* [WHAT THE EXERCISE ASKS] From the entries below, gather each line containing the word "script".

* [Records from a data collection]
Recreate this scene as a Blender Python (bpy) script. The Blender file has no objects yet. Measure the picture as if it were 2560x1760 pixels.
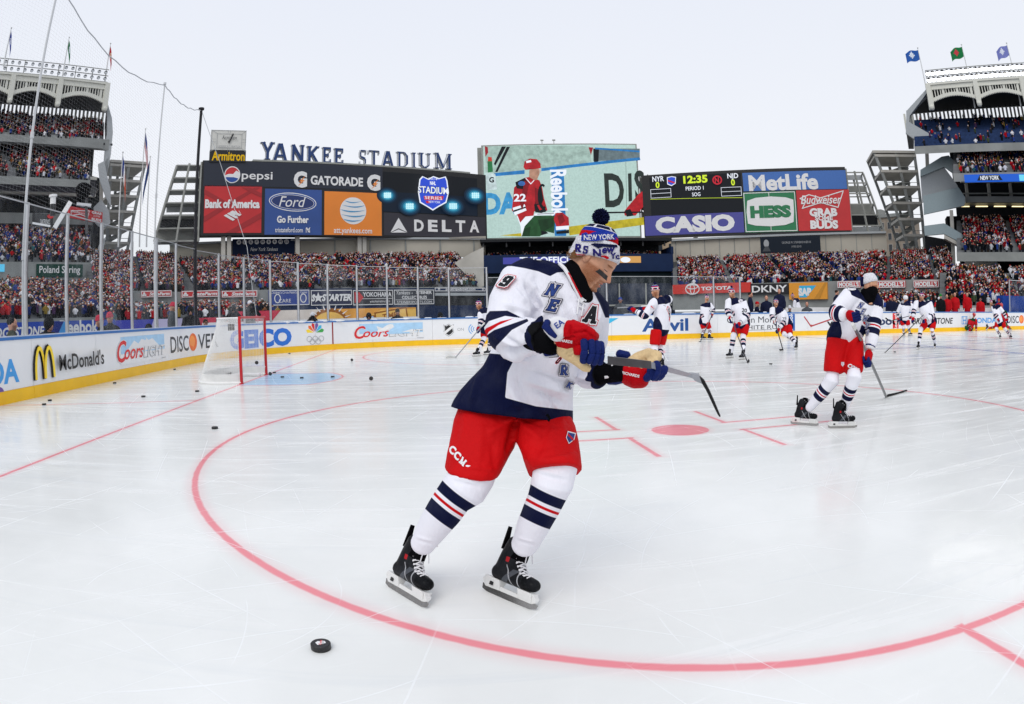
import bpy, bmesh, math, random
import numpy as np
from mathutils import Vector, Matrix, noise
from mathutils.bvhtree import BVHTree
R = math.radians
random.seed(7); rng = np.random.default_rng(7)
SC = bpy.context.scene
COL = SC.collection
# ------------------------------------------------------------------ camera (15 mm-type fisheye at a photographer's hole in the boards)
CAM = np.array([3.6555, -12.7306, 1.1991]); YAW, PIT, ROL = 0.0672, -0.0405, -0.0215
FPX, PCX, PCY = 1615.81 / 1.103, 1190.875 / 1.103, 850.185 / 1.103      # picture units: 2321 wide
def _rot(y, p, r):
 fw = np.array([math.sin(y) * math.cos(p), math.cos(y) * math.cos(p), math.sin(p)])
 rt = np.array([math.cos(y), -math.sin(y), 0.]); up = np.cross(rt, fw)
 c, s = math.cos(r), math.sin(r)
 return np.array([c * rt + s * up, -s * rt + c * up, fw])
MROT = _rot(YAW, PIT, ROL)
cd = bpy.data.cameras.new('camera'); cam = bpy.data.objects.new('camera', cd); COL.objects.link(cam); SC.camera = cam
SC.render.engine = 'CYCLES'
cd.type = 'PANO'; cd.panorama_type = 'FISHEYE_EQUISOLID'
cd.sensor_width = 36; cd.sensor_height = 36 * 1760 / 2560; cd.sensor_fit = 'HORIZONTAL'
cd.fisheye_lens = 36 * 1615.81 / 2560; cd.fisheye_fov = math.pi
cd.shift_x = (1280 - 1190.875) / 2560; cd.shift_y = -(880 - 850.185) / 1760
cd.clip_start = 0.02; cd.clip_end = 3000
_m = Matrix(((*MROT[0], 0), (*MROT[1], 0), (*(-MROT[2]), 0), (0, 0, 0, 1))).transposed()
_m.translation = CAM; cam.matrix_world = _m
# ------------------------------------------------------------------ world, sun, exposure (bright overcast winter day)
SUN_EL, SUN_AZ = 48, 205
w = bpy.data.worlds.new('World'); SC.world = w; w.use_nodes = True
nt = w.node_tree; bg = nt.nodes['Background']
sky = nt.nodes.new('ShaderNodeTexSky'); sky.sky_type = 'NISHITA'; sky.sun_disc = False
sky.sun_elevation = R(SUN_EL); sky.sun_rotation = R(SUN_AZ); sky.dust_density = 4; sky.air_density = 1; sky.ozone_density = 1
tc = nt.nodes.new('ShaderNodeTexCoord'); sep = nt.nodes.new('ShaderNodeSeparateXYZ'); nt.links.new(tc.outputs['Generated'], sep.inputs[0])
rp = nt.nodes.new('ShaderNodeValToRGB'); rp.color_ramp.elements[0].position = 0.0; rp.color_ramp.elements[1].position = 0.7
rp.color_ramp.elements[0].color = (0.945, 0.955, 0.975, 1); rp.color_ramp.elements[1].color = (0.80, 0.845, 0.955, 1)
nz = nt.nodes.new('ShaderNodeTexNoise'); nz.inputs['Scale'].default_value = 1.6; nz.inputs['Detail'].default_value = 4
nt.links.new(tc.outputs['Generated'], nz.inputs['Vector'])
ad = nt.nodes.new('ShaderNodeMath'); ad.operation = 'MULTIPLY_ADD'; ad.inputs[1].default_value = 0.22; nt.links.new(nz.outputs[0], ad.inputs[0])
sb = nt.nodes.new('ShaderNodeMath'); sb.operation = 'SUBTRACT'; sb.inputs[1].default_value = 0.11
nt.links.new(sep.outputs['Z'], sb.inputs[0]); nt.links.new(sb.outputs[0], ad.inputs[2]); nt.links.new(ad.outputs[0], rp.inputs[0])
sc10 = nt.nodes.new('ShaderNodeMixRGB'); sc10.blend_type = 'MULTIPLY'; sc10.inputs[0].default_value = 1; sc10.inputs[2].default_value = (10.4, 10.4, 10.4, 1)
nt.links.new(rp.outputs[0], sc10.inputs[1])
mx = nt.nodes.new('ShaderNodeMixRGB'); mx.inputs[0].default_value = 0.93
nt.links.new(sky.outputs[0], mx.inputs[1]); nt.links.new(sc10.outputs[0], mx.inputs[2]); nt.links.new(mx.outputs[0], bg.inputs['Color'])
bg.inputs['Strength'].default_value = 0.1
sl = bpy.data.lights.new('sun', 'SUN'); so = bpy.data.objects.new('sun', sl); COL.objects.link(so)
sl.energy = 1.15; sl.angle = R(32); sl.color = (1.0, 0.96, 0.9)
_sd = Vector((math.sin(R(SUN_AZ)) * math.cos(R(SUN_EL)), math.cos(R(SUN_AZ)) * math.cos(R(SUN_EL)), math.sin(R(SUN_EL))))
so.rotation_euler = _sd.to_track_quat('Z', 'Y').to_euler(); so.location = (0, -20, 60)
vs = SC.view_settings; vs.view_transform = 'Standard'; vs.look = 'None'; vs.exposure = 0.0; vs.gamma = 1.0
SC.cycles.max_bounces = 8; SC.cycles.transparent_max_bounces = 24; SC.cycles.use_adaptive_sampling = True
SC.cycles.sample_clamp_indirect = 6
# ------------------------------------------------------------------ picture <-> place
def ray(u, v):
 x = u - PCX; y = -(v - PCY); r = math.hypot(x, y) + 1e-9
 th = 2 * math.asin(r / FPX / 2)
 return MROT.T @ np.array([math.sin(th) * x / r, math.sin(th) * y / r, math.cos(th)])
def G(u, v, z=0.):
 d = ray(u, v); return Vector(CAM + d * (z - CAM[2]) / d[2])
def D(u, v, dist):
 d = ray(u, v); return Vector(CAM + d * dist / math.hypot(d[0], d[1]))
def AY(u, v, y):
 d = ray(u, v); return Vector(CAM + d * (y - CAM[1]) / d[1])
def hd(p): return math.hypot(p[0] - CAM[0], p[1] - CAM[1])
def proj(P):
 P = np.atleast_2d(np.asarray(P, float)); d = (P - CAM) @ MROT.T
 th = np.arctan2(np.hypot(d[:, 0], d[:, 1]), d[:, 2]); ph = np.arctan2(d[:, 1], d[:, 0]); r = 2 * FPX * np.sin(th / 2)
 return np.stack([PCX + r * np.cos(ph), PCY - r * np.sin(ph)], 1)
# ------------------------------------------------------------------ objects
def tag(o, label=None, cat=None, group=None, kind=None):
 if label: o['label'] = label
 if cat: o['category'] = cat
 if group: o['group'] = group
 if kind: o['kind'] = kind
 return o
def empty(name, loc=(0, 0, 0), label=None, cat=None, group=None, rz=0):
 o = bpy.data.objects.new(name, None); COL.objects.link(o); o.location = loc; o.rotation_euler.z = rz; o.empty_display_size = .2
 return tag(o, label, cat, group)
def link(name, me, parent=None, world=True):
 o = bpy.data.objects.new(name, me); COL.objects.link(o)
 if parent is not None:
  o.parent = parent
  if world: o.matrix_parent_inverse = parent_inv(parent)
 return o
def parent_inv(p):      # parts keep world coordinates in their meshes
 if p.parent is not None: return Matrix.Identity(4)
 return Matrix.LocRotScale(p.location, p.rotation_euler, p.scale).inverted()
def srgb(h):
 if isinstance(h, str):
  h = h.lstrip('#'); c = [int(h[i:i + 2], 16) / 255 for i in (0, 2, 4)]
  return tuple(x / 12.92 if x < .04045 else ((x + .055) / 1.055) ** 2.4 for x in c)
 return h
# ------------------------------------------------------------------ materials
MATS = {}
def mat(name, col=(.5, .5, .5), rough=.6, metal=0., var=.06, vscale=6., bump=0., bscale=40., coat=0., spec=.5, emit=0.):
 if name in MATS: return MATS[name]
 m = bpy.data.materials.new(name); m.use_nodes = True; n = m.node_tree.nodes; l = m.node_tree.links; b = n['Principled BSDF']
 c = srgb(col)
 b.inputs['Roughness'].default_value = rough; b.inputs['Metallic'].default_value = metal; b.inputs['Coat Weight'].default_value = coat
 b.inputs['Specular IOR Level'].default_value = spec if rough < .5 or spec != .5 else .12
 t = n.new('ShaderNodeTexCoord')
 if var:
  z = n.new('ShaderNodeTexNoise'); z.inputs['Scale'].default_value = vscale; z.inputs['Detail'].default_value = 5
  l.new(t.outputs['Object'], z.inputs['Vector'])
  r = n.new('ShaderNodeValToRGB'); r.color_ramp.elements[0].position = .3; r.color_ramp.elements[1].position = .7
  r.color_ramp.elements[0].color = (*[x * (1 - var) for x in c], 1); r.color_ramp.elements[1].color = (*[min(1, x * (1 + var)) for x in c], 1)
  l.new(z.outputs[0], r.inputs[0]); l.new(r.outputs[0], b.inputs['Base Color'])
  if emit: l.new(r.outputs[0], b.inputs['Emission Color'])
 else:
  b.inputs['Base Color'].default_value = (*c, 1)
  if emit: b.inputs['Emission Color'].default_value = (*c, 1)
 if emit: b.inputs['Emission Strength'].default_value = emit
 if bump:
  z2 = n.new('ShaderNodeTexNoise'); z2.inputs['Scale'].default_value = bscale; z2.inputs['Detail'].default_value = 4
  l.new(t.outputs['Object'], z2.inputs['Vector']); bp = n.new('ShaderNodeBump'); bp.inputs['Strength'].default_value = bump
  bp.inputs['Distance'].default_value = .02; l.new(z2.outputs[0], bp.inputs['Height']); l.new(bp.outputs[0], b.inputs['Normal'])
 MATS[name] = m; return m
def lit(name, col, strength=1.0, var=0., vs_=1.):           # a lit screen or lamp face
 if name in MATS: return MATS[name]
 m = bpy.data.materials.new(name); m.use_nodes = True; b = m.node_tree.nodes['Principled BSDF']; c = srgb(col)
 b.inputs['Base Color'].default_value = (.02, .02, .02, 1); b.inputs['Emission Color'].default_value = (*c, 1)
 b.inputs['Emission Strength'].default_value = strength; b.inputs['Roughness'].default_value = .8; b.inputs['Specular IOR Level'].default_value = .05
 if var:
  N = NT(m); t = N.n.new('ShaderNodeTexCoord'); z = N.noise(t.outputs['Object'], vs_, 5, .65); N.l.new(N.mix(N.step(z, .3, .7), (*[x * (1 - var) for x in c], 1), (*[x * (1 + var) for x in c], 1)), b.inputs['Emission Color'])
 MATS[name] = m; return m
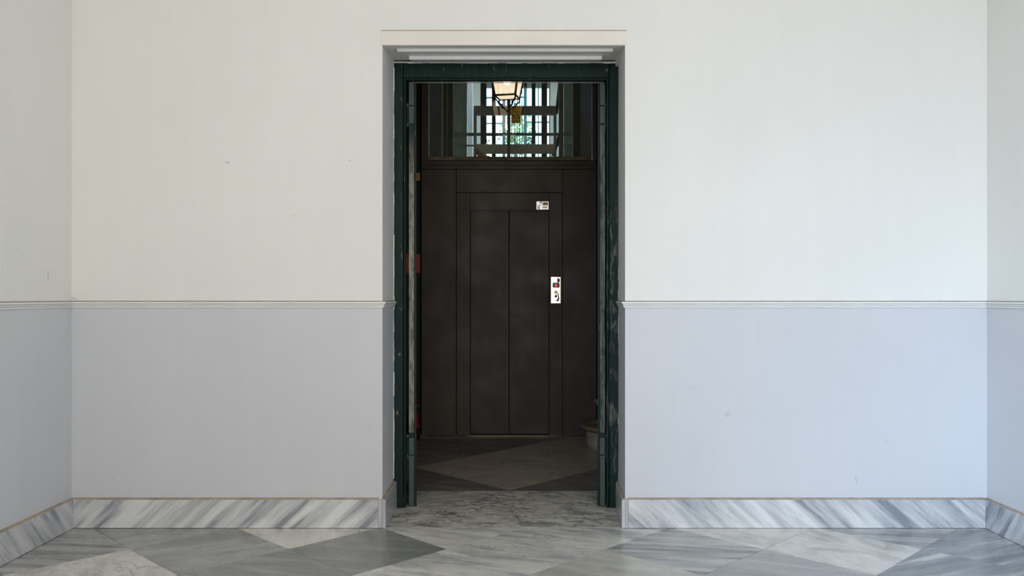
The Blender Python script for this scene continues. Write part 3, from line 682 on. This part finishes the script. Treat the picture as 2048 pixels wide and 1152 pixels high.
for a, b_ in ((907, 934), (1127.5, 1144.6)):
    y3 = 9.3 + CAM_Y
    MB().box(X(a,y3), X(b_,y3), y3, y3+.006, 0, ST).build('dirty_glass_panel', M['smoked'], sh)

# ------------------------------------------------------------------ stairwell beyond, with its window
SY = 10.3
def stair(name, bx, label, mt='stairwall'): return struct(MB().box(*bx).build(name, M[mt]), label, 'wall')
stair('wall_stair_left', (-3.2, -3.0, HY1+.06, SY, -.05, 6.0), 'left wall of the stairwell behind the lift')
stair('wall_stair_right', (3.0, 3.2, HY1+.06, SY, -.05, 6.0), 'right wall of the stairwell behind the lift')
stair('wall_stair_near', (-3.2, 3.2, HY1, HY1+.06, H, 6.0), 'upper wall of the stairwell above the lift front')
m = MB(); m.box(-3.2, HX0, HY1, HY1+.06, -.05, H); m.box(HX1, 3.2, HY1, HY1+.06, -.05, H)
struct(m.build('wall_stair_flank', M['stairwall']), 'stairwell wall flanking the lift hall', 'wall')
m = MB(); m.box(-3.2, 3.2, HY1+.06, 5.2, 6.0, 6.2); m.box(-3.2, 3.2, 8.2, SY+.3, 6.0, 6.2); m.box(-3.2, -1.2, 5.2, 8.2, 6.0, 6.2); m.box(1.2, 3.2, 5.2, 8.2, 6.0, 6.2)
struct(m.build('ceiling_stair', M['ceil']), 'ceiling of the stairwell with an opening added for light', 'ceiling')
struct(MB().box(-3.2, 3.2, HY1, SY, -.2, -.004).build('floor_stair', M['h_dark']), 'stone floor of the stairwell', 'floor')
wx0, wx1, wz0, wz1 = X(968.5, SY), X(1101, SY), 2.05, Z(163, SY)
m = MB(); m.box(-3.2, wx0, SY, SY+.3, -.05, 6.0); m.box(wx1, 3.2, SY, SY+.3, -.05, 6.0); m.box(wx0, wx1, SY, SY+.3, -.05, wz0); m.box(wx0, wx1, SY, SY+.3, wz1, 6.0)
struct(m.build('wall_stair_back', M['stairwall']), 'grey-green stairwell end wall around the tall window', 'wall')
win = empty('window_1', ((wx0+wx1)/2, SY, wz0)); struct(win, 'tall bright stairwell window with grey-green bars seen through the lift shaft', 'window')
def wf(nm, p0, p1, z0, z1, mt='winframe', dy=.05, dep=.06): return MB().box(X(p0,SY), X(p1,SY), SY+dy, SY+dy+dep, z0, z1).build(nm, M[mt], win, .003)
wf('frame', 968.5, 972, wz0, wz1); wf('frame', 1098, 1101, wz0, wz1); wf('frame', 972, 1098, wz1-.10, wz1); wf('frame', 972, 1098, wz0, wz0+.08)
wf('mullion', 1004.6, 1011, wz0, wz1); wf('mullion', 1047.6, 1054, wz0, wz1); wf('mullion', 1075.5, 1078, wz0, wz1)
for py in (193.5, 245.5, 322): wf('glazing_bar', 972, 1004.6, Z(py+1.3,SY), Z(py-1.3,SY))
for py in (243, 322): wf('glazing_bar', 1054, 1098, Z(py+1.3,SY), Z(py-1.3,SY))
wf('glazing_bar', 998.6, 999.8, wz0, Z(246,SY)); wf('glazing_bar', 1011, 1047.6, Z(193.3,SY), Z(191.7,SY))
MB().prism([(X(1054,SY), wz1-.1), (X(1064,SY), wz1-.1), (X(1059,SY), wz1-.115), (X(1056,SY), wz1-.15), (X(1054,SY), wz1-.22)], SY+.05, SY+.11).build('arch_corner', M['winframe'], win) if False else None
for px in (1014.4, 1023.4, 1029.2, 1034.6, 1039.4, 1044.2): wf('grille_bar', px-1.0, px+1.0, wz0, wz1-.12, 'railing', .14, .012)
for k in range(9):           # wrought scrolls between the grille bars
    zc = Z(322 - 16*k, SY); xc = X(1026.4 if k % 2 else 1037, SY)
    MB().tube([(xc + .018*math.cos(t)*(1-t/14), SY+.146, zc + .05*math.sin(t)) for t in [q*.5 for q in range(13)]], .004, 5).build('grille_scroll', M['railing'], win, 0, True)
for a, b_ in ((972, 1004.6), (1011, 1047.6), (1054, 1075.5), (1078, 1098)):
    MB().add([(X(a,SY), SY+.08, wz0+.08), (X(b_,SY), SY+.08, wz0+.08), (X(b_,SY), SY+.08, wz1-.1), (X(a,SY), SY+.08, wz1-.1)], [(0,1,2,3)]).build('pane', M['wglass'], win)
# landing railing and a white column in the stairwell
rl = empty('landing_railing', (0, 5.8, 0)); tag(rl, 'dark horizontal stair railing seen behind the lift shaft', 'railing')
ry = 5.8
MB().box(-2.6, 2.6, ry, ry+.05, Z(271,ry), Z(265.4,ry)).build('top_bar', M['railing'], rl, .003)
MB().box(-2.6, 2.6, ry+.01, ry+.03, Z(292,ry), Z(289.2,ry)).build('lower_bar', M['railing'], rl, .002)
for xq in (-2.6, -1.3, 1.3, 2.57): MB().box(xq, xq+.03, ry+.005, ry+.035, 0, Z(271,ry)).build('baluster', M['railing'], rl)
cq = 6.4
wc_ = MB().box(X(935,cq), X(945.5,cq), cq, cq+.10, 0, 6.0).build('column', M['wall_up'], None, .004); struct(wc_, 'slim white column in the stairwell left of the window', 'column')

# trees outside the stair window
def tree(name, base, h, crown_r, n, label, ls):
    t = empty(name, base); tag(t, label, 'tree', 'trees outside the stair window')
    bx, by, bz = base
    MB().tube([(bx,by,bz),(bx+.1,by,bz+h*.4),(bx-.05,by+.1,bz+h*.8)], [.12,.09,.04], 8).build('trunk', M['bark'], t, 0, True)
    m = MB()
    for i in range(n):
        u = Vector((random.gauss(0,1), random.gauss(0,1), random.gauss(0,1))); u.normalize(); u *= crown_r * random.uniform(.35, 1)
        c = Vector((bx, by, bz+h*.8)) + Vector((u.x, u.y, u.z*1.2)); a = Vector((random.gauss(0,1), random.gauss(0,1), random.gauss(0,1))).normalized(); b_ = a.orthogonal().normalized()
        m.add([c-a*ls, c+b_*ls*.45, c+a*ls, c-b_*ls*.45], [(0,1,2,3)])
    o = m.build('foliage', M['leaf'], t); o['kind'] = 'stuff'
tree('tree', (.12, 18.0, -.1), 7.2, .52, 260, 'small green tree outside the middle of the stair window', .09)
struct(MB().box(-40, 40, SY+.3, 80, -.3, -.06).build('ground_yard', M['pave']), 'pale yard outside the stair window', 'ground')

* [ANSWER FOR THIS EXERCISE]
Recreate this scene as a Blender Python (bpy) script. The Blender file has no objects yet. Measure the picture as if it were 2560x1760 pixels.
The Blender Python script for this scene continues. Write part 3, from line 682 on. This part finishes the script. Treat the picture as 2048 pixels wide and 1152 pixels high.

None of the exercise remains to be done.